▸ Work to be completed:
Retype the listing below line for line, but only from the line with "Build this scene in Blender. Output only the Python script. The" down to the line with "scene.camera = cam_o", inclusive. Pictures stay out.

— Start of Extracted data —

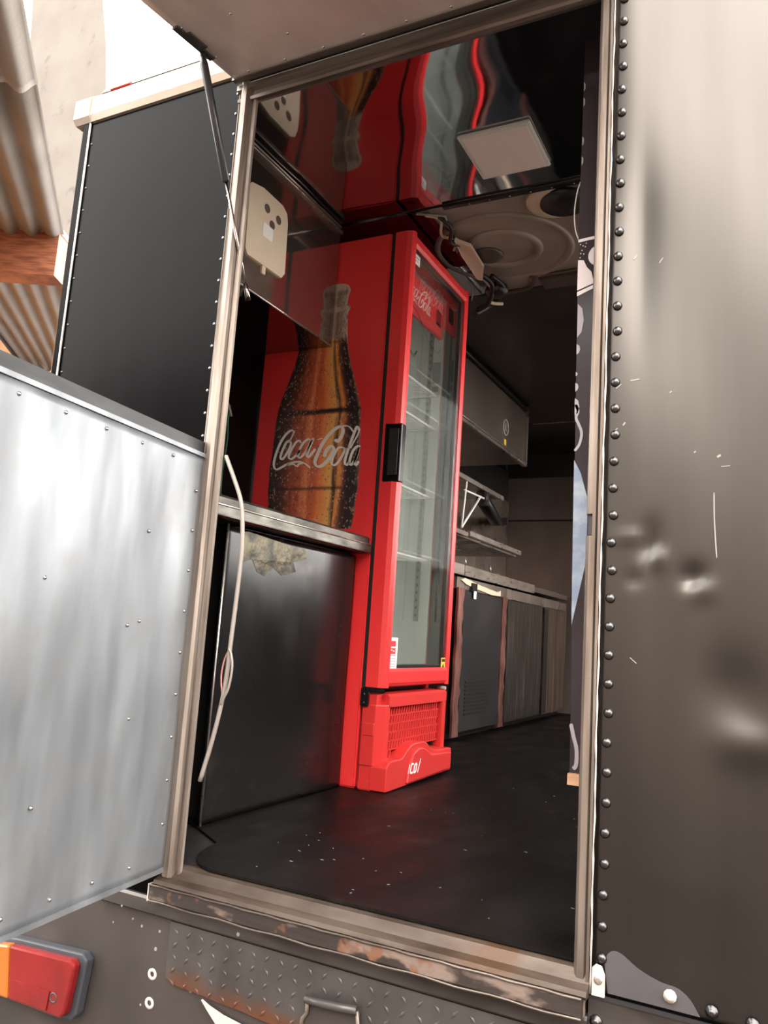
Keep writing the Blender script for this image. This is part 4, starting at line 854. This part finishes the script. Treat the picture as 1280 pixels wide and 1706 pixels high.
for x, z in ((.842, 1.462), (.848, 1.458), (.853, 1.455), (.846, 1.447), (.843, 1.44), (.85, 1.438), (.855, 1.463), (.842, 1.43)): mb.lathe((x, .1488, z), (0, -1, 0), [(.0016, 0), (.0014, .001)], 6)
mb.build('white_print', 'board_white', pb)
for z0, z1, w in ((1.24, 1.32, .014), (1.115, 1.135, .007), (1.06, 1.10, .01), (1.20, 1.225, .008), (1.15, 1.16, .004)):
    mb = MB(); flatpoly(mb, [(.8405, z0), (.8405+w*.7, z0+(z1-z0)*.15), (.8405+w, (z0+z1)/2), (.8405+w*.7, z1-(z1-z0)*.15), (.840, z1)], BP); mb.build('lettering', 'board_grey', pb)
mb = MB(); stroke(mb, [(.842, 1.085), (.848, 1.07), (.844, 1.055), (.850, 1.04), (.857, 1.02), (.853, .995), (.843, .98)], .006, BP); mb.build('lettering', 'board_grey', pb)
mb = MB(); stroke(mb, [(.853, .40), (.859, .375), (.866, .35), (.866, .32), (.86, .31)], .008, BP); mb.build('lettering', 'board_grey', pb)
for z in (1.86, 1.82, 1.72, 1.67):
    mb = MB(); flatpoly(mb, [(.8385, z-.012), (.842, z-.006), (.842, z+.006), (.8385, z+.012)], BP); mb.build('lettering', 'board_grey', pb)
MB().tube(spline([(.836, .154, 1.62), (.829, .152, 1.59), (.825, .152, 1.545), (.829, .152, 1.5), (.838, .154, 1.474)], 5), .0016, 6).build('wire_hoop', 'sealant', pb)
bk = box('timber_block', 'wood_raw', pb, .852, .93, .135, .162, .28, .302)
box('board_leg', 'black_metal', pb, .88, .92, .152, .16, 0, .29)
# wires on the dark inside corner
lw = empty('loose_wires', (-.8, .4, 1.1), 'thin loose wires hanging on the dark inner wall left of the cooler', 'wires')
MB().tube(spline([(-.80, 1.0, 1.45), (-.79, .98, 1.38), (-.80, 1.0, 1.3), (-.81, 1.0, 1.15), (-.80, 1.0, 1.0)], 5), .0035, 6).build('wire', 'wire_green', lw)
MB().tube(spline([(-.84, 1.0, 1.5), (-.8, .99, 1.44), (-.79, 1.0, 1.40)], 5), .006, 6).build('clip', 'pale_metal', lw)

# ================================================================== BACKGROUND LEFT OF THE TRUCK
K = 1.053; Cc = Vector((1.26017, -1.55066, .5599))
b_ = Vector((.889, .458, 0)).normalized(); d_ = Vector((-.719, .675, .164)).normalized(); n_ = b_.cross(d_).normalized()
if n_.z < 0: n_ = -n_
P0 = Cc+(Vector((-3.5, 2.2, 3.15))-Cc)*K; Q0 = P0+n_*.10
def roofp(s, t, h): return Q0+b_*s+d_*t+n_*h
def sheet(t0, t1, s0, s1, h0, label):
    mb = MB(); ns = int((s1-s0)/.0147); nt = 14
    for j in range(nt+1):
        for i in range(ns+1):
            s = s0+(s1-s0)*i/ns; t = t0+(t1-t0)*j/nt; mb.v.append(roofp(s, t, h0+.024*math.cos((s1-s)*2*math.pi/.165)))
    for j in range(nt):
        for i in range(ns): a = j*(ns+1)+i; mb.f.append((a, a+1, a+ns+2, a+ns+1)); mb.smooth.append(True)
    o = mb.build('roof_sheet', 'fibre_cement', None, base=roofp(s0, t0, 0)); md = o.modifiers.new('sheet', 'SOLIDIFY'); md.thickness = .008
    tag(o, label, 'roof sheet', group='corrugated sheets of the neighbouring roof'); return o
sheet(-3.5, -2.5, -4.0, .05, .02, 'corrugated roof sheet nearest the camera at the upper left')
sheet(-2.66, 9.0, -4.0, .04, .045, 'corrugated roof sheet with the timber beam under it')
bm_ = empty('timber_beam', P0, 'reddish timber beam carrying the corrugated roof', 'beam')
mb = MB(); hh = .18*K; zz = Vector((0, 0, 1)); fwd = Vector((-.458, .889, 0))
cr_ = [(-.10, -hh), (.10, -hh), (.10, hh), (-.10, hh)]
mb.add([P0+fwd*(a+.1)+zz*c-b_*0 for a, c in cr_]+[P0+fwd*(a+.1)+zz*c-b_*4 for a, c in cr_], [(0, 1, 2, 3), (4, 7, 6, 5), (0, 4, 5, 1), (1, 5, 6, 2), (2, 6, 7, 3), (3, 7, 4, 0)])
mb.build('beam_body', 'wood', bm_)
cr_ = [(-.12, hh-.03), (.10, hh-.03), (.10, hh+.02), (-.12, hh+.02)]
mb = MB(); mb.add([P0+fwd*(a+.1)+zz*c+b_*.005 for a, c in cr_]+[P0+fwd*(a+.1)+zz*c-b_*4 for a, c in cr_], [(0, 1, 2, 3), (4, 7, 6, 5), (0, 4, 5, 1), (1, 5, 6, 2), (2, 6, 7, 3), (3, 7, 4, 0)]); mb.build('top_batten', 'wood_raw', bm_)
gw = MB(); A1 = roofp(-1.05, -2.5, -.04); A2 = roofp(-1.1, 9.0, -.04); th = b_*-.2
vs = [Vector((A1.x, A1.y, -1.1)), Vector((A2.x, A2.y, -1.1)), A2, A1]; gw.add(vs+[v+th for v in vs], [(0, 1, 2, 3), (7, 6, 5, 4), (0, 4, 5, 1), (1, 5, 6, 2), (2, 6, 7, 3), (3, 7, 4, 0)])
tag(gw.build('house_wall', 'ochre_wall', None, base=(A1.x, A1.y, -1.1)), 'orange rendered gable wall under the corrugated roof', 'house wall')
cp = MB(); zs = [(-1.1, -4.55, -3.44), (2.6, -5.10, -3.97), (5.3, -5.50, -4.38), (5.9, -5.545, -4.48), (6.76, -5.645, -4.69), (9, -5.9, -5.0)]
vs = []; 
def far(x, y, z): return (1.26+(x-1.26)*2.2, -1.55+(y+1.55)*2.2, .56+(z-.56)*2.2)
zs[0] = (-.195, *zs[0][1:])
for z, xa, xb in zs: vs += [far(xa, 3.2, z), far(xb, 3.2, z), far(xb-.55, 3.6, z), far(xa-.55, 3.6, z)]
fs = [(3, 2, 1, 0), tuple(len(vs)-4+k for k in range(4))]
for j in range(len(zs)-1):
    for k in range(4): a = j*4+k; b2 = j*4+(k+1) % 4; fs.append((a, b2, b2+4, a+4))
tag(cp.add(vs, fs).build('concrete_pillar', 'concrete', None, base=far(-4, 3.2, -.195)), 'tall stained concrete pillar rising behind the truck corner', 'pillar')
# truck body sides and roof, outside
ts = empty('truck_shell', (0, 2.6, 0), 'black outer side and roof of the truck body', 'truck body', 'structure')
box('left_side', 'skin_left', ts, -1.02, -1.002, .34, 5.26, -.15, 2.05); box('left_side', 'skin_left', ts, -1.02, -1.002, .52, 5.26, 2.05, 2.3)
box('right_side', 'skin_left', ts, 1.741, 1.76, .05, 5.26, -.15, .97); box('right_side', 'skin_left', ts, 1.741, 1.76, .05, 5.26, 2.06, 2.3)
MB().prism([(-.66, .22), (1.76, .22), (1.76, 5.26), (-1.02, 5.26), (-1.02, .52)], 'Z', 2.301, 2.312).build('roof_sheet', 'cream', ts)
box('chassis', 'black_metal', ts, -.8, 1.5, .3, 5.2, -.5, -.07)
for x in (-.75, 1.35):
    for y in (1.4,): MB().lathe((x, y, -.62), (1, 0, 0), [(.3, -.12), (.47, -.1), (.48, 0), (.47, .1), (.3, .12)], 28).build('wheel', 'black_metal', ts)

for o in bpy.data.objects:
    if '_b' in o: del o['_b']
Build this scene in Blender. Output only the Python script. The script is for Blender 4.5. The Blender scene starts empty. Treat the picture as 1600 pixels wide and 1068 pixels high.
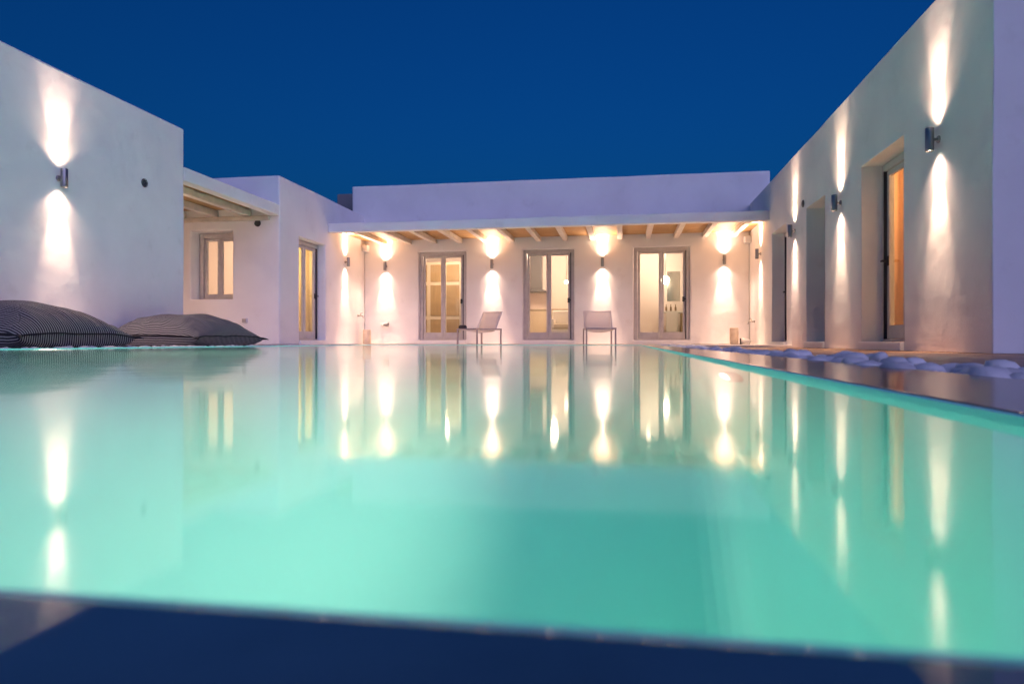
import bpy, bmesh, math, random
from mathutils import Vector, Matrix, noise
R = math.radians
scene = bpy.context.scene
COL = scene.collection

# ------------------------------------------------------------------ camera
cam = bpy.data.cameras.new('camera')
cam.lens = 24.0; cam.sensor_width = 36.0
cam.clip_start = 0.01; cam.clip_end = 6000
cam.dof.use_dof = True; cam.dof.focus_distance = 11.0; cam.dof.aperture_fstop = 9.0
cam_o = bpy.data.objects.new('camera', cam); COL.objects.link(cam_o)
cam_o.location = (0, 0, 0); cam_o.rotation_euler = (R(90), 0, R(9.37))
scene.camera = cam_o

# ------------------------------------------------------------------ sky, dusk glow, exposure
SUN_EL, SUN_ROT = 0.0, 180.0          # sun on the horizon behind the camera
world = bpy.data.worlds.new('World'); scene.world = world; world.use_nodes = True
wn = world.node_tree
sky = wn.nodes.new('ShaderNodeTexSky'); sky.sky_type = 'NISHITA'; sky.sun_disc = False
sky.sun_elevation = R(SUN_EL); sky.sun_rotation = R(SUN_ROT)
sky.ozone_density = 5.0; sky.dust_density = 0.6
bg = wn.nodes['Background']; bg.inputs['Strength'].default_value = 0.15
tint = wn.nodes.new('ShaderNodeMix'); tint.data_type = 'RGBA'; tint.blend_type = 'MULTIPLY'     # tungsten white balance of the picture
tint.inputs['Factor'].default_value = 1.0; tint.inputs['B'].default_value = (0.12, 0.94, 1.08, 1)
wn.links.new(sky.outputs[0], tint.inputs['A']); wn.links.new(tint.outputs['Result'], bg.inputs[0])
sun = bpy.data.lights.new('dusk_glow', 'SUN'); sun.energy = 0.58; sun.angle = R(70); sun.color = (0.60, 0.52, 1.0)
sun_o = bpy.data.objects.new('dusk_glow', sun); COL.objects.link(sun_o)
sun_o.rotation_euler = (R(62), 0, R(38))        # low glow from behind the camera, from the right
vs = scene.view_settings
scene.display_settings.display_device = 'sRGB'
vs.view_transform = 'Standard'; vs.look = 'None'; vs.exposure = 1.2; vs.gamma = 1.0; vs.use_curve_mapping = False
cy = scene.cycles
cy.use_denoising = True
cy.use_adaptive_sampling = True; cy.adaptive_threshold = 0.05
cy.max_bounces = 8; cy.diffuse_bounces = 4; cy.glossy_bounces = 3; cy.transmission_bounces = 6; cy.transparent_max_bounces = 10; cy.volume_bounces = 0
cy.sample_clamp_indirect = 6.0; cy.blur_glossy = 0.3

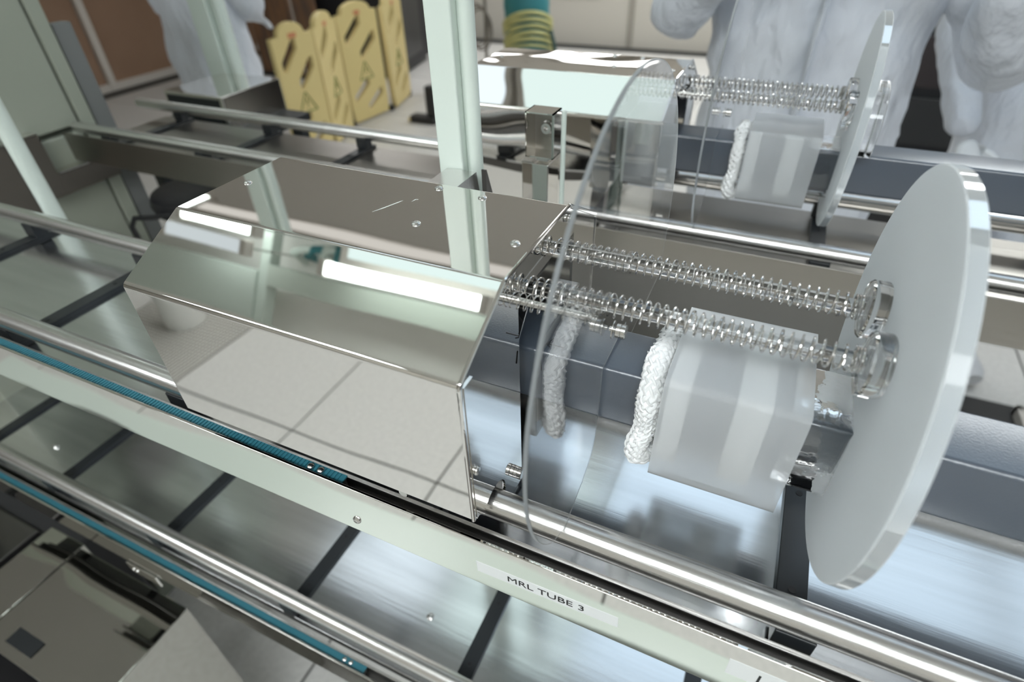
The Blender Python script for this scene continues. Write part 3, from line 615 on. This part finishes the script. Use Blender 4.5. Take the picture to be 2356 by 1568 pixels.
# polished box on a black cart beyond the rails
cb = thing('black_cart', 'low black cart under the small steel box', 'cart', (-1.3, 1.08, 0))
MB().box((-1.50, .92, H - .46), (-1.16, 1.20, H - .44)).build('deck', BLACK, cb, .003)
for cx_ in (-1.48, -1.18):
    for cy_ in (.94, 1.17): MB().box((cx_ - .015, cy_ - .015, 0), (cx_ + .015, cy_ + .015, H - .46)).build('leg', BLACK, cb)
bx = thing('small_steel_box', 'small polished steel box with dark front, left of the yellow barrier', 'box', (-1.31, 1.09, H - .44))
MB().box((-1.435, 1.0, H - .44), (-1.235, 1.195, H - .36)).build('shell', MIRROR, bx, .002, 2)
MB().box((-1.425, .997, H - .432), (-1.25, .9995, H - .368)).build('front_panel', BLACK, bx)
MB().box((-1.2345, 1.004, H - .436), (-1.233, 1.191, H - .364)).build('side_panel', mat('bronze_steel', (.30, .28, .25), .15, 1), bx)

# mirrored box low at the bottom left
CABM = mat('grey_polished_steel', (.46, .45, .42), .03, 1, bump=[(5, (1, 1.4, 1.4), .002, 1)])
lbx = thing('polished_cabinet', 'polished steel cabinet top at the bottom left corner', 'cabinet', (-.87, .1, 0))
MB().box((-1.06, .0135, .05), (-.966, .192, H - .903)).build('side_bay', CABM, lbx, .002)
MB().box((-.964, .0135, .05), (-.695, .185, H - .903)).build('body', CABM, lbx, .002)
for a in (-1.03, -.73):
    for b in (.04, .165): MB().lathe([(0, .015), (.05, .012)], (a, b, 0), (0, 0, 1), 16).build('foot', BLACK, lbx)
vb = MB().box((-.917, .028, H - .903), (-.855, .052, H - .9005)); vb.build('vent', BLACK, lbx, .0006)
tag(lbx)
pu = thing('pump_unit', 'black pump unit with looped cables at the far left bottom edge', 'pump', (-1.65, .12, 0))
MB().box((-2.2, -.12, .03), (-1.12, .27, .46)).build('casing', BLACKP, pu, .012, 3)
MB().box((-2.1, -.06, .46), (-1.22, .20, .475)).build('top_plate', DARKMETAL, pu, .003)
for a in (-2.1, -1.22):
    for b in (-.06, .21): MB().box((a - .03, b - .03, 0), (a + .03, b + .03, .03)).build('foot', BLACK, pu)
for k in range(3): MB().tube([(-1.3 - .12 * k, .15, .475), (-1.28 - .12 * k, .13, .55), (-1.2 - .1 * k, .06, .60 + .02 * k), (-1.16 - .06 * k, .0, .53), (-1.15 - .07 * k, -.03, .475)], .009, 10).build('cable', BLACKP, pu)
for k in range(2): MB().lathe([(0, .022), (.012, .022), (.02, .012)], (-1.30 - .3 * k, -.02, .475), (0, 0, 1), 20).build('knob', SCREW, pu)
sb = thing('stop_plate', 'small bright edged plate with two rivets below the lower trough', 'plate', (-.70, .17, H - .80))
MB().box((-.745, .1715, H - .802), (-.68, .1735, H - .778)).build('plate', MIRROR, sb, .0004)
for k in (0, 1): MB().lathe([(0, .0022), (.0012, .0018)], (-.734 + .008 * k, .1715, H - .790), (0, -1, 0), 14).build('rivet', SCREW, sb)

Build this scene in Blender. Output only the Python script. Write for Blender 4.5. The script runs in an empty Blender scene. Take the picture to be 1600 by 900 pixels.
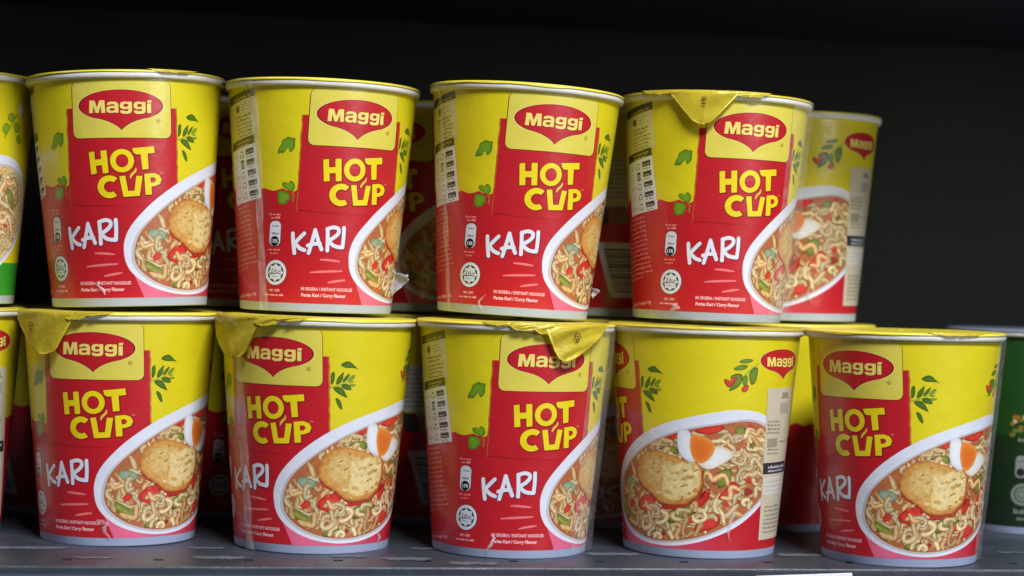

— End of Extracted data —

▸ Problem solution:
Build this scene in Blender. Output only the Python script. The script is for Blender 4.5. The Blender scene starts empty. Treat the picture as 1600 pixels wide and 1068 pixels high.
import bpy, bmesh, math, random
from mathutils import Vector, Matrix, noise
R = math.radians
scene = bpy.context.scene
COL = scene.collection

# ------------------------------------------------------------------ camera
cam = bpy.data.cameras.new('camera')
cam.lens = 24.0; cam.sensor_width = 36.0
cam.clip_start = 0.01; cam.clip_end = 6000
cam.dof.use_dof = True; cam.dof.focus_distance = 11.0; cam.dof.aperture_fstop = 9.0
cam_o = bpy.data.objects.new('camera', cam); COL.objects.link(cam_o)
cam_o.location = (0, 0, 0); cam_o.rotation_euler = (R(90), 0, R(9.37))
scene.camera = cam_o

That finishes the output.